As Chief Financial Officer of the Campus Supply Corporation (CSC), you are considering a recapitalization plan that would convert CSC from its current all-equity capital structure to one including substantial financial leverage. CSC now has 250,000 shares of common stock outstanding, which are selling for $60.00 each, and the recapitalization proposal is to issue $7,500,000 worth of long-term debt at an interest rate of 6.0 percent and use the proceeds to repurchase 125,000 shares of common stock worth $7,500,000. CSC’s earnings next year will depend on the state of the economy. If there is normal growth, EBIT will be $2,000,000; EBIT will be $1,000,000 if there is a recession and EBIT will be $3,000,000 if there is an economic boom. You believe that each economic outcome is equally likely. Assume there are no market frictions such as corporate or personal income taxes.

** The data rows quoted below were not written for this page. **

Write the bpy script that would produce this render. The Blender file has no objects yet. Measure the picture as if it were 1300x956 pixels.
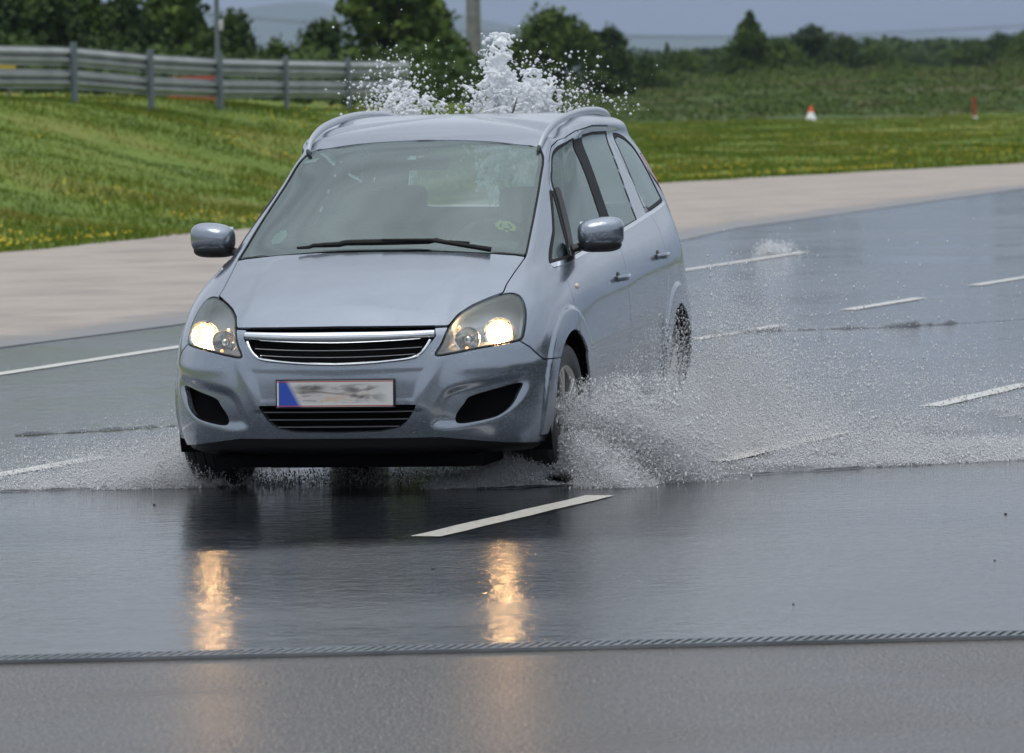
import bpy, bmesh, math, random
import numpy as np
from mathutils import Matrix, Vector

SC = bpy.context.scene
COL = SC.collection
rng = np.random.default_rng(7)
random.seed(7)

# ------------------------------------------------------------------ camera
CAM_H, PITCH, ROLL, FPX = 1.8209, .0467, .02065, 7222.0
cam = bpy.data.cameras.new('camera')
camo = bpy.data.objects.new('camera', cam); COL.objects.link(camo); SC.camera = camo
cam.sensor_width = 36; cam.lens = FPX*36/1300
cam.shift_y = -(478-433.5)/1300
cam.clip_start = .5; cam.clip_end = 60000
cam.dof.use_dof = True; cam.dof.focus_distance = 25.0; cam.dof.aperture_fstop = 8.0
camo.matrix_world = Matrix.Translation((0, 0, CAM_H)) @ Matrix.Rotation(math.pi/2-PITCH, 4, 'X') @ Matrix.Rotation(-ROLL, 4, 'Z')

# ------------------------------------------------------------------ world: overcast daylight
world = bpy.data.worlds.new('World'); SC.world = world; world.use_nodes = True
wt = world.node_tree; wn = wt.nodes; wl = wt.links
for n_ in list(wn): wn.remove(n_)
SUN_EL, SUN_AZ = math.radians(66), math.atan2(-.45, -.80)
sky = wn.new('ShaderNodeTexSky'); sky.sky_type = 'NISHITA'; sky.sun_disc = False
sky.sun_elevation = SUN_EL; sky.sun_rotation = SUN_AZ
bg1 = wn.new('ShaderNodeBackground'); bg1.inputs[1].default_value = .06
wl.new(sky.outputs[0], bg1.inputs[0])
tc = wn.new('ShaderNodeTexCoord'); sp = wn.new('ShaderNodeSeparateXYZ'); wl.new(tc.outputs['Generated'], sp.inputs[0])
cr = wn.new('ShaderNodeValToRGB'); wl.new(sp.outputs['Z'], cr.inputs[0])
el = cr.color_ramp.elements
el[0].position = 0.0; el[0].color = (.155, .198, .270, 1)
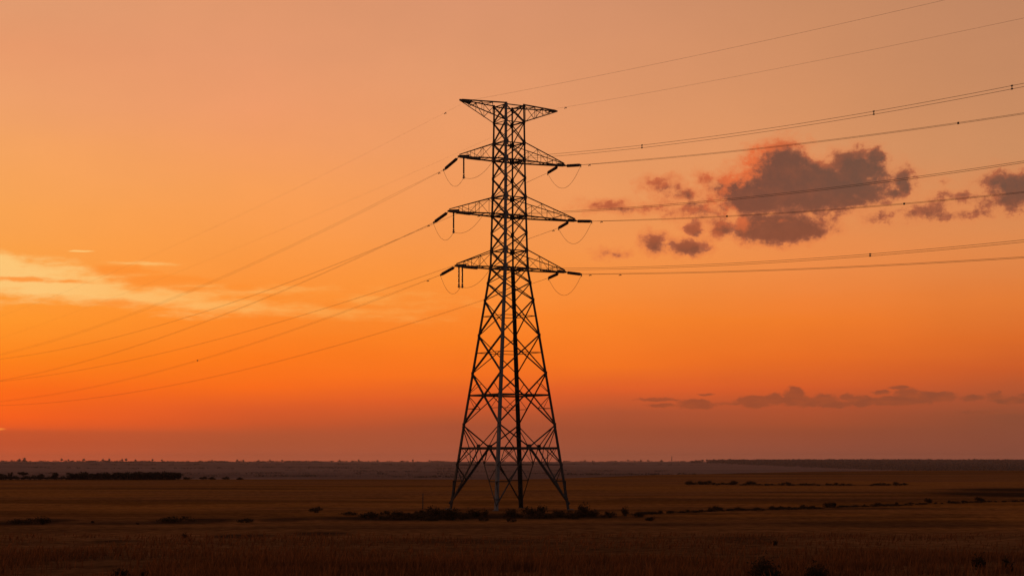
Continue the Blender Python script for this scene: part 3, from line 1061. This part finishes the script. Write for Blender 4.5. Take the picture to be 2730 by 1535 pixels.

a. Calculate the number of shares outstanding, the per-share price and the debt-to-equity ratio for CSC if the proposed recapitalization is adopted.
b. Calculate the expected earnings per share (EPS) and return on equity for CSC shareholders under all three economic outcomes (recession, normal growth and boom), for both the current all-equity capitalization and the proposed mixed debt/equity capital structure.
c. Calculate the break-even level of EBIT where earnings per share for CSC stockholders are the same under the current and proposed capital structures.
d. At what level of EBIT will CSC shareholders earn zero EPS under the current and the proposed capital structures?